BHP Investment Put Spotlight on Australian Shale Juniors

While shale gas development is in its infancy in Australia, releasing gas by horizontal drilling and fracturing shale is predicted to eventually supply 45 per cent of the US gas market.

The revolutionary concept at a time of rising world energy prices mirrors the rapid development of coal seam gas in Queensland and NSW.

Shale gas exploration is seen as a way for Europe to reduce its dependence on Russian gas imports. China has stated its plans for significant investments in unconventional gas which includes shale gas, tight gas and coal-bed methane.

Similar developments could occur in Australia once domestic gas prices are high enough.

Some smaller companies are hoping to benefit from the development of unconventional gas reserves. Mostly, they hold exploration and production rights to existing onshore oil and gas basins, given that shale gas is usually found underneath existing conventional gas basins.

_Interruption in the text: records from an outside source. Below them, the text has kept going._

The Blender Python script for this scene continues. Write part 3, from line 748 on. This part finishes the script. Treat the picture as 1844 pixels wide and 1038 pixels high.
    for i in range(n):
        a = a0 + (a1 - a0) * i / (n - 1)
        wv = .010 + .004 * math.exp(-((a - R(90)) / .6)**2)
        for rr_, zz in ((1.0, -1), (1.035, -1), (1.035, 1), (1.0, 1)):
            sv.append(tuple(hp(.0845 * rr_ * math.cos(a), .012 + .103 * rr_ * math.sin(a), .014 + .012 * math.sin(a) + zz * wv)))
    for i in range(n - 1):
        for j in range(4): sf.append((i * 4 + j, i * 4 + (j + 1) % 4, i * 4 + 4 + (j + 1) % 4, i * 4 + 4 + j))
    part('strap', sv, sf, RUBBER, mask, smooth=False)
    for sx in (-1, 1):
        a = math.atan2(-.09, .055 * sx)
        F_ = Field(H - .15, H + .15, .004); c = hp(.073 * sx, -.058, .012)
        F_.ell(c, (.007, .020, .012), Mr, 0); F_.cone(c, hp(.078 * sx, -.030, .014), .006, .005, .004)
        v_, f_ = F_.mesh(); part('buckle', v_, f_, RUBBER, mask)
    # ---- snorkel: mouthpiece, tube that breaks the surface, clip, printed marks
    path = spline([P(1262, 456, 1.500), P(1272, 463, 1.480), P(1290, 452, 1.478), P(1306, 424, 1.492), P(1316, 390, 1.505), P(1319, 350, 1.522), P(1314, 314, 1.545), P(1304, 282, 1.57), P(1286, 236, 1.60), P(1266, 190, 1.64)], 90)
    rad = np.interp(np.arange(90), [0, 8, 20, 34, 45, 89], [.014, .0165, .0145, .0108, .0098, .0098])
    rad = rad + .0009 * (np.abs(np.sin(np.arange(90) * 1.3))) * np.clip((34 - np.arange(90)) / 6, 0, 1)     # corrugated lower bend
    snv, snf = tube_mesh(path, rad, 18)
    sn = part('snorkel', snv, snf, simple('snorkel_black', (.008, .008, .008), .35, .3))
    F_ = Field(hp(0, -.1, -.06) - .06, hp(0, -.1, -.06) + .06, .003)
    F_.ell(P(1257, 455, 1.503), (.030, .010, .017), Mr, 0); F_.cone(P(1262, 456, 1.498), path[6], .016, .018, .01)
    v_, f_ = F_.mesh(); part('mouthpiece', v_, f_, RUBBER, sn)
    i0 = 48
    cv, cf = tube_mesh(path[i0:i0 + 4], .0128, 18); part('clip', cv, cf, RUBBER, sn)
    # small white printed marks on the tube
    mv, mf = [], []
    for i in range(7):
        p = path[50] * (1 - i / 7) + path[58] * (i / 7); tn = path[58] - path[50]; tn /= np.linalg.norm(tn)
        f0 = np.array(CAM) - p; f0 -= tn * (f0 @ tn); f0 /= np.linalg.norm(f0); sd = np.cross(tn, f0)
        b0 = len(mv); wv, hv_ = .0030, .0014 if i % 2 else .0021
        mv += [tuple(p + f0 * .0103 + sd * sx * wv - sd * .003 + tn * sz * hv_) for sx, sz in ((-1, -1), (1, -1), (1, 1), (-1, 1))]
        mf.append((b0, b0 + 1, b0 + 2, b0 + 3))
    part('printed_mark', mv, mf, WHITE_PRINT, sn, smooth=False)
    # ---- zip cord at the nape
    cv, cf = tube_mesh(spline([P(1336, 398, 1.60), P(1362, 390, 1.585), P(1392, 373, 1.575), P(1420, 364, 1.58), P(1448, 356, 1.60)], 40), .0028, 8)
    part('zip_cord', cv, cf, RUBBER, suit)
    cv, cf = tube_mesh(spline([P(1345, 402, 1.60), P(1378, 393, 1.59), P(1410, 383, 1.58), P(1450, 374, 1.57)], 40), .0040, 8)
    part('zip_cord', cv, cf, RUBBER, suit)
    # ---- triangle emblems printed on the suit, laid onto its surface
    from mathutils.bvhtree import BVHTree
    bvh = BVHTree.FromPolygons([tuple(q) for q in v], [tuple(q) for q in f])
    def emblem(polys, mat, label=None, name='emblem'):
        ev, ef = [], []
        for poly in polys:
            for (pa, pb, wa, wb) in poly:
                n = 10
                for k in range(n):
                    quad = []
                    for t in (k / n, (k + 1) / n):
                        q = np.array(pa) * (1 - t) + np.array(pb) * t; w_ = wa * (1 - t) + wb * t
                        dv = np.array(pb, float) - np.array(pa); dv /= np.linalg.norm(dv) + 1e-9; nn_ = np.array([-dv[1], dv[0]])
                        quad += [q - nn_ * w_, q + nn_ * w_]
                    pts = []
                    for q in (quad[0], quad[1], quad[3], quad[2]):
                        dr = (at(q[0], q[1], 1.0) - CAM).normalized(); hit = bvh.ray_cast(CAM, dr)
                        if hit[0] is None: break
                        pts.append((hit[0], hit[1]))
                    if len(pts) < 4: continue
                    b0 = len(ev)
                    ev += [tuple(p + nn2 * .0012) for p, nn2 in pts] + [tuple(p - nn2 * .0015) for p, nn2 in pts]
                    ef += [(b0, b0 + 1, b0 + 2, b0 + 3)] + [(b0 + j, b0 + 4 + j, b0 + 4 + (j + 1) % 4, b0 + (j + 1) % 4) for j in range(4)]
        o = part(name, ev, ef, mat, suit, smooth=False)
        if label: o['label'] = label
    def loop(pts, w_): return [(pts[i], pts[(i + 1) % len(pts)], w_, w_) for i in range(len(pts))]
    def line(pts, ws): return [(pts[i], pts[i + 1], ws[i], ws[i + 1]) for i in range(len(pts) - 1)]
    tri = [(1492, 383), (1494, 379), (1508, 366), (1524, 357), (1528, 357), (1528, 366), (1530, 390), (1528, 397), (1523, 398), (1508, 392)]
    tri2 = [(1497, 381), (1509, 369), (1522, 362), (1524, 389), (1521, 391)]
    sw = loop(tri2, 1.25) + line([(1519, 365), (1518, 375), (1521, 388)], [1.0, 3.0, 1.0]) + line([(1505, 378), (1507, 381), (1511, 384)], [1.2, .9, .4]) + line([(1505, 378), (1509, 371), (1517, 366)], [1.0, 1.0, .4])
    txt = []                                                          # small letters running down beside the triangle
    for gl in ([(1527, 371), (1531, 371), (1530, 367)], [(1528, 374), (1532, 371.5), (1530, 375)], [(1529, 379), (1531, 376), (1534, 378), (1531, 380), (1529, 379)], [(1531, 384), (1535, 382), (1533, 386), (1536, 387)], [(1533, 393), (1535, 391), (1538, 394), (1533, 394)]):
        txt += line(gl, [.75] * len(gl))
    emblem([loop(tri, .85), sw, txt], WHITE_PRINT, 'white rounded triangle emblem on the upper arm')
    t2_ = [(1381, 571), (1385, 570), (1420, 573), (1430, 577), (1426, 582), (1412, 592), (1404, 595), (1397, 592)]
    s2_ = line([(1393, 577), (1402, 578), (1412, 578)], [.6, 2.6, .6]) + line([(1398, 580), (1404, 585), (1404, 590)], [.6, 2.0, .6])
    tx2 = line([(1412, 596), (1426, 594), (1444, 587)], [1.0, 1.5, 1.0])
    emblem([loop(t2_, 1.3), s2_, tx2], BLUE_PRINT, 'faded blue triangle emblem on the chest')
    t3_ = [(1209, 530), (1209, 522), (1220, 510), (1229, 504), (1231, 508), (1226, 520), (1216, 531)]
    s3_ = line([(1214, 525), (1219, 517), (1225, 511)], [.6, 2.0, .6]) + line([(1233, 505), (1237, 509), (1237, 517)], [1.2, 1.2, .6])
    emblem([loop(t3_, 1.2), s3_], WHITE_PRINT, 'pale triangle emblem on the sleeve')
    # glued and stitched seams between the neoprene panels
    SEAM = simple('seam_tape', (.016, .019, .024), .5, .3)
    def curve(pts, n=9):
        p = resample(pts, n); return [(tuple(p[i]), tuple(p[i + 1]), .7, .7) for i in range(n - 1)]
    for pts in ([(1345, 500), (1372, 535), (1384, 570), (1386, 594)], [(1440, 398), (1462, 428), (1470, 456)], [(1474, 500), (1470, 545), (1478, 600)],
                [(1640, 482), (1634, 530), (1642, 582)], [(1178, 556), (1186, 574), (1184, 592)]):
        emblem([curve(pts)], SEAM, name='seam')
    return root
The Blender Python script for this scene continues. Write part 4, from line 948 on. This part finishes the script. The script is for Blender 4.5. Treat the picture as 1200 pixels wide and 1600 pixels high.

At the top of the list are Santos and Beach Energy, which together speak for large areas of the Cooper Basin.

Beach chief Reg Nelson has been particularly aggressive, funding pressure and fraccing tests on Lakes Oil's unconventional sandstone "tight" gas play in Gippsland together with associated company Somerton Energy.

Reg is also keen to exploit the potential of shale gas in the Cooper Basin, given the gas pipeline network already in place.

The comfort for investors comes from Santos and Beach's existing and highly profitable oil and gas production.

At the smaller end of the scale, Somerton Energy and Lakes Oil hold interest on the basis of their unconventional gas potential. Somerton's sparely tested leases in the Otways could be particularly interesting.

AWE Ltd has the benefit of very promising conventional and unconventional gas acreage in the Perth Basin, a big positive given Western Australia's high domestic gas prices.

Further north, Buru Energy is looking for gas and oil in the Canning Superbasin which has been lightly explored.

Alcoa has prepaid Buru $40 million for the delivery of up to 500 petajoules of gas if it is successful.

Central Petroleum has a 270,000sq km position across central Australia's Amadeus Basin.

A recent independent report commissioned by Central estimated a mean prospective recoverable resources of 26 trillion cubic feet of gas and a billion barrels of oil in the basin -- though finding and extracting it economically is another matter entirely.

And it could be a long time before any of the above noted know exactly what they are sitting on.